There has been an extremely fast growth in the amount of data that is made and collected on a daily basis and because of this data collection, analysis, and processing have created opportunities for new technology, jobs and industries. According to Forrester (2019), big data is considered as a vital dominant driver of competitive advantage that refers the ability to outperform the rivals for businesses. Today, there is a dramatic increase in the amount of generated, mined and stored data, reaching a market size of $50 billion to reach $104.3 billion by 2026 (Basdas & Esen, 2021). Companies produce large amounts of raw data in daily basis via IoT, smart devices and cloud platforms. Technology is constantly evolving and changing the way that we do business. The implementation of Big Data in the business world has proved to be very beneficial and effective especially in the financial sector. The addition of this new research will allow companies to combat fraud, offer more personalized experiences to their customers, and make smarter investment decisions.

Key Terms in this Chapter

Streaming Analytics: The processing and analyzing of data records continuously rather than in batches.

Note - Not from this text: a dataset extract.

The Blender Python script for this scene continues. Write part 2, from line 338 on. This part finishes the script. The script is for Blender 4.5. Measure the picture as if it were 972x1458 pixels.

Generally, streaming analytics is useful for the types of data sources that send data in small sizes (often in kilobytes) in a continuous flow as the data is generated.

Personalized Services: Making a measurable impression on consumers that is tailored to each individual customer, based on their specific wants and needs.

Real-Time Processing: It requires a continual input, constant processing, and steady output of data.

Risk Management: The process of identifying, assessing, and controlling threats of unfortunate events to an organization's capital and earnings.

Financial Analytics: Financial analysis is the process of evaluating businesses, projects, budgets, and other finance-related transactions to determine their performance and suitability.

Fraud Detection: A set of processes and analyses that allow businesses to identify and prevent unauthorized financial activity.

Social Media Analytics: The ability to gather and find meaning in data gathered from social channels to support business decisions.

Big Data Analytics: A process used to extract meaningful insights, such as hidden patterns, unknown correlations, market trends, etc.